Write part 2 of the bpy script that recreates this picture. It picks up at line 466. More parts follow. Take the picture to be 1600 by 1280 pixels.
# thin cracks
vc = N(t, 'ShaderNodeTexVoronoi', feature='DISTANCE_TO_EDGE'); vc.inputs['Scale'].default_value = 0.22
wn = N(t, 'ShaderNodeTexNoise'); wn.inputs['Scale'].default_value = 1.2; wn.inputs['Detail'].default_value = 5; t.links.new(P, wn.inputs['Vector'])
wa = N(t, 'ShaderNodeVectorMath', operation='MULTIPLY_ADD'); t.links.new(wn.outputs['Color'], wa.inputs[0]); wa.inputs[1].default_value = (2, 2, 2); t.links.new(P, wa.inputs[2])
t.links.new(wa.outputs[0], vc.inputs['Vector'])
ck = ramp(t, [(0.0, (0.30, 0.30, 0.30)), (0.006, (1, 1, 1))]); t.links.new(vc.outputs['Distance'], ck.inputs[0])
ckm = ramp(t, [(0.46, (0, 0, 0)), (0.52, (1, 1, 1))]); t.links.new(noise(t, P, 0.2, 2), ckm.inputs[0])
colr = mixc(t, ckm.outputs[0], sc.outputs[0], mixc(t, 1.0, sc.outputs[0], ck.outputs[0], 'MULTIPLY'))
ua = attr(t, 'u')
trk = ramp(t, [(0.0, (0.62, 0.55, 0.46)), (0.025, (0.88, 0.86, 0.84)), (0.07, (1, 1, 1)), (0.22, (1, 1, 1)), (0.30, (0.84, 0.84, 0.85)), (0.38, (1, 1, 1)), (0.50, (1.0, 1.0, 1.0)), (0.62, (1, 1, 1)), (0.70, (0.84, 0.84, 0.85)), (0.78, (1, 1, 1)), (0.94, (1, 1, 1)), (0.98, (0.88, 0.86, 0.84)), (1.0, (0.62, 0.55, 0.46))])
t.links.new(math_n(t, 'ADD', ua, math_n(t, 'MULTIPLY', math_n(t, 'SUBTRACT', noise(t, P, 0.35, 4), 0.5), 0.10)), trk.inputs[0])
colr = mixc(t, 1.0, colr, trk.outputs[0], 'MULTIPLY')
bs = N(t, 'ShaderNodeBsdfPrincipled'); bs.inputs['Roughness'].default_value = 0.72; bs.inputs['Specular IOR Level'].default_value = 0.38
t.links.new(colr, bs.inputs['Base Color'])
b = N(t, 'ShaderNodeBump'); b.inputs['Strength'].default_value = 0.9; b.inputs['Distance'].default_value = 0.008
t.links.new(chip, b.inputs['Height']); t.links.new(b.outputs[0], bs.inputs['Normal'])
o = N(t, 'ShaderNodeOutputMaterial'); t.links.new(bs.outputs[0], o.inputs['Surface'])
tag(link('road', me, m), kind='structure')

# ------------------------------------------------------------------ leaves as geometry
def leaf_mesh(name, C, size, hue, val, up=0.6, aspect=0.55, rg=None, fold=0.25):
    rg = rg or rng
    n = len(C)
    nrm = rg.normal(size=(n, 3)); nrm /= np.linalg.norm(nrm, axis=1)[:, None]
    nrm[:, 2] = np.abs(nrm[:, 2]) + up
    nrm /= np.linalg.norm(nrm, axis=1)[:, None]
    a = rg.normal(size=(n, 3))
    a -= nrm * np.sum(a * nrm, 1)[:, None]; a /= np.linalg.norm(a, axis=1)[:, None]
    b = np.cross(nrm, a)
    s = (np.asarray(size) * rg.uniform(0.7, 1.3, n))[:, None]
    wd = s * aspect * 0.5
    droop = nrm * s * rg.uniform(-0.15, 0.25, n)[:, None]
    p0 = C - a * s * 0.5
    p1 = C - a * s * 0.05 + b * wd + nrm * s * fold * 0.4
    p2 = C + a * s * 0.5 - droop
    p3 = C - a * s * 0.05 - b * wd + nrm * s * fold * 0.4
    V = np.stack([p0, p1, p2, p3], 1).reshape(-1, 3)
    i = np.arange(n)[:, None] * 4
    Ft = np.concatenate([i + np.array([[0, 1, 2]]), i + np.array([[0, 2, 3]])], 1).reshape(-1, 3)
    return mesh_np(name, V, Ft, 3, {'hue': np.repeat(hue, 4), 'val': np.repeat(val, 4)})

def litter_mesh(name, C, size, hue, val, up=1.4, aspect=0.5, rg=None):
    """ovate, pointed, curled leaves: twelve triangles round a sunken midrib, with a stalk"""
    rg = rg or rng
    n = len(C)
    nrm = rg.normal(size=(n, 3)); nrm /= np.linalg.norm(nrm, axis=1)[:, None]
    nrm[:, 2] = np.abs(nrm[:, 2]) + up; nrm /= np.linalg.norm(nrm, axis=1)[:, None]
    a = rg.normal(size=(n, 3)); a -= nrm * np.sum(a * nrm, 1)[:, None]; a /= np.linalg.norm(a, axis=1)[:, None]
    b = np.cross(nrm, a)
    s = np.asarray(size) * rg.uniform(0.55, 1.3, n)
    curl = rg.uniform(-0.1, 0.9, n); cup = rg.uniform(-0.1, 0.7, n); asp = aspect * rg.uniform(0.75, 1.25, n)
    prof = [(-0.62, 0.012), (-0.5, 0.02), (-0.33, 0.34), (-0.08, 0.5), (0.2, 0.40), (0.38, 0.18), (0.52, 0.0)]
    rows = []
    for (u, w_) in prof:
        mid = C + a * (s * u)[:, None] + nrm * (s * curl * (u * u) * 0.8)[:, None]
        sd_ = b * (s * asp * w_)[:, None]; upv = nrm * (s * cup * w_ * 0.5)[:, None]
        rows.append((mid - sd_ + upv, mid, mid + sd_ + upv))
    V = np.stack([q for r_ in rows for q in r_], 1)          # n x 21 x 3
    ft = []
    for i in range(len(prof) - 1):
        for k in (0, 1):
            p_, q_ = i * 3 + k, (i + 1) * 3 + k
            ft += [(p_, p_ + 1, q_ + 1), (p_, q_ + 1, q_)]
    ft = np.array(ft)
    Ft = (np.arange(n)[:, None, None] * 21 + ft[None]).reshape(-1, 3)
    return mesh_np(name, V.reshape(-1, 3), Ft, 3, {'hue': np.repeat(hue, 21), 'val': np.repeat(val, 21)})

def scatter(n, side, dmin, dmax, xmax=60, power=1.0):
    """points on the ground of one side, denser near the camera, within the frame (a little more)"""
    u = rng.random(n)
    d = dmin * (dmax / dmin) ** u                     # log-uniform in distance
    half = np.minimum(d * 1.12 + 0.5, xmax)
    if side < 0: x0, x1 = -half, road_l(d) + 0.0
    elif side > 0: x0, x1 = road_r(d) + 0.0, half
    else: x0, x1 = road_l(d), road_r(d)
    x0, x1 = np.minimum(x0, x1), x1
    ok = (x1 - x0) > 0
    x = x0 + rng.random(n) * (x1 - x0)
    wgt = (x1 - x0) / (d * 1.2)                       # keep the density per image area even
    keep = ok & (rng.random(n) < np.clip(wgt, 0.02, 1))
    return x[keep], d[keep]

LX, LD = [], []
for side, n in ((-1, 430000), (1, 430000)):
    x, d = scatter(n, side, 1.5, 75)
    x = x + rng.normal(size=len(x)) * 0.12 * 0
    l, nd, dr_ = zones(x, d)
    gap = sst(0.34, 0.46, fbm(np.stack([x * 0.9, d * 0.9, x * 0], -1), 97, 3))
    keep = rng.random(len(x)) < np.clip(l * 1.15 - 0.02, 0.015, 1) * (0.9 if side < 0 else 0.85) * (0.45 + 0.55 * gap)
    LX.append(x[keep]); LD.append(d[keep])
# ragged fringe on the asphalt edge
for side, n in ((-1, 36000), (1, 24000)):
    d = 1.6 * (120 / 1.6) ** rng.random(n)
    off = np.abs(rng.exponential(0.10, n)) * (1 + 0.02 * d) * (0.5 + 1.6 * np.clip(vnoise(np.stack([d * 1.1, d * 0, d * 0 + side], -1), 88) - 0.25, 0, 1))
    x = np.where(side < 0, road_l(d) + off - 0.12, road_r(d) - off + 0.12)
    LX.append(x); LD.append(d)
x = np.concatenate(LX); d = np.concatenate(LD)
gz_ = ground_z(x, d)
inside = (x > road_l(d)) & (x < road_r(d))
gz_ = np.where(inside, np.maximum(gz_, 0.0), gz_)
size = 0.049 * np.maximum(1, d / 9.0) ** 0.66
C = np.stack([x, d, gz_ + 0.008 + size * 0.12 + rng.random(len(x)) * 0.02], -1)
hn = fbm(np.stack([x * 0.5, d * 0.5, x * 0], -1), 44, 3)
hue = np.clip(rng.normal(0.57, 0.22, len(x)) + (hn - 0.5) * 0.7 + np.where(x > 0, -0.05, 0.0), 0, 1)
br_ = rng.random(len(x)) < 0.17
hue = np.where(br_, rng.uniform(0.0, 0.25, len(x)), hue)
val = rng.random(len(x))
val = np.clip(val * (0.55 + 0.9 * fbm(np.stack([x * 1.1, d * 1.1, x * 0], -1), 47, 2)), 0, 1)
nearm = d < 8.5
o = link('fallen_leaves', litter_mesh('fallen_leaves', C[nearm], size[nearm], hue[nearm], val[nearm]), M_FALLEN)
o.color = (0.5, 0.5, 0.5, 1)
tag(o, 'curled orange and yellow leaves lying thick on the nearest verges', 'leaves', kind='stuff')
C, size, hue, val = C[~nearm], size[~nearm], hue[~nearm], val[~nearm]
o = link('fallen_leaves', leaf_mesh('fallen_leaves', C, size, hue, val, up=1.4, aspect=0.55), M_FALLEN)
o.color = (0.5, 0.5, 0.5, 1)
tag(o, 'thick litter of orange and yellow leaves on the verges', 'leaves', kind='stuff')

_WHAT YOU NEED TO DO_
Quote exactly the lines running from the start of the listing above through the line where "tag(link('road', me, m), kind='structure')" is found, and output no other lines.

_SOLVED PROBLEM_
Write part 2 of the bpy script that recreates this picture. It picks up at line 466. More parts follow. Take the picture to be 1600 by 1280 pixels.
# thin cracks
vc = N(t, 'ShaderNodeTexVoronoi', feature='DISTANCE_TO_EDGE'); vc.inputs['Scale'].default_value = 0.22
wn = N(t, 'ShaderNodeTexNoise'); wn.inputs['Scale'].default_value = 1.2; wn.inputs['Detail'].default_value = 5; t.links.new(P, wn.inputs['Vector'])
wa = N(t, 'ShaderNodeVectorMath', operation='MULTIPLY_ADD'); t.links.new(wn.outputs['Color'], wa.inputs[0]); wa.inputs[1].default_value = (2, 2, 2); t.links.new(P, wa.inputs[2])
t.links.new(wa.outputs[0], vc.inputs['Vector'])
ck = ramp(t, [(0.0, (0.30, 0.30, 0.30)), (0.006, (1, 1, 1))]); t.links.new(vc.outputs['Distance'], ck.inputs[0])
ckm = ramp(t, [(0.46, (0, 0, 0)), (0.52, (1, 1, 1))]); t.links.new(noise(t, P, 0.2, 2), ckm.inputs[0])
colr = mixc(t, ckm.outputs[0], sc.outputs[0], mixc(t, 1.0, sc.outputs[0], ck.outputs[0], 'MULTIPLY'))
ua = attr(t, 'u')
trk = ramp(t, [(0.0, (0.62, 0.55, 0.46)), (0.025, (0.88, 0.86, 0.84)), (0.07, (1, 1, 1)), (0.22, (1, 1, 1)), (0.30, (0.84, 0.84, 0.85)), (0.38, (1, 1, 1)), (0.50, (1.0, 1.0, 1.0)), (0.62, (1, 1, 1)), (0.70, (0.84, 0.84, 0.85)), (0.78, (1, 1, 1)), (0.94, (1, 1, 1)), (0.98, (0.88, 0.86, 0.84)), (1.0, (0.62, 0.55, 0.46))])
t.links.new(math_n(t, 'ADD', ua, math_n(t, 'MULTIPLY', math_n(t, 'SUBTRACT', noise(t, P, 0.35, 4), 0.5), 0.10)), trk.inputs[0])
colr = mixc(t, 1.0, colr, trk.outputs[0], 'MULTIPLY')
bs = N(t, 'ShaderNodeBsdfPrincipled'); bs.inputs['Roughness'].default_value = 0.72; bs.inputs['Specular IOR Level'].default_value = 0.38
t.links.new(colr, bs.inputs['Base Color'])
b = N(t, 'ShaderNodeBump'); b.inputs['Strength'].default_value = 0.9; b.inputs['Distance'].default_value = 0.008
t.links.new(chip, b.inputs['Height']); t.links.new(b.outputs[0], bs.inputs['Normal'])
o = N(t, 'ShaderNodeOutputMaterial'); t.links.new(bs.outputs[0], o.inputs['Surface'])
tag(link('road', me, m), kind='structure')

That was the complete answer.